You can find the GitHub repository for our project here. I exaggerate a little when I say you don't even have to know Rust to make a Rust program run in the RISC zero zkVM, but not by much. The repository is a fork of the much simpler risc0/rust-starter, which has the same basic structure. There are two Rust programs in each: a host that sends data to the zkVM through the add_input() method and a guest that runs inside the zkVM, receives input via the env::read() method, and commits to outputs using the env::commit() method.

When you're designing a zk-STARK, it's good to think about what data is part of the statement and what is part of the witness. The statement is the data that is known to the verifier. In the case of our Metamath verifier, it includes the statement of the theorem that is being proven. It also includes the list of the axioms on which that theorem is based (otherwise, the prover might create their own axiom which says that the theorem is true). The witness is all the data that is known to the prover.

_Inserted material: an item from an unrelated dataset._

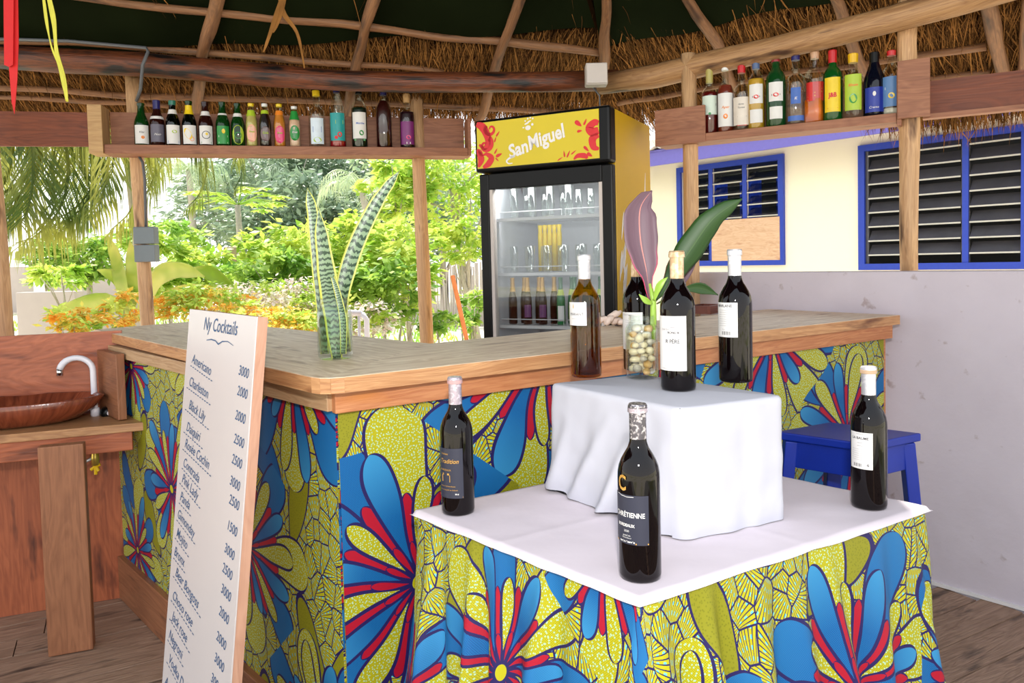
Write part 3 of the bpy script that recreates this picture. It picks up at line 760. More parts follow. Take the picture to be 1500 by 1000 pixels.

In our case, this is simply an entire Metamath file, along with an indication of which of the theorems within that file is the one for which we are requesting the proof.

Our project has been able to run a variety of small Metamath programs, such as the one in the example above. Our primary bottleneck is the execution time within the VM; because producing a STARK proof requires memory proportional to the size of the execution trace, we can only check Metamath files of a few hundred lines before we hit the limit. The RISC Zero team has been working hard though, and I suspect we will soon have engineering solutions to remove this obstruction. From there, the only limit on the space of STARKed formal methods will be our own imaginations!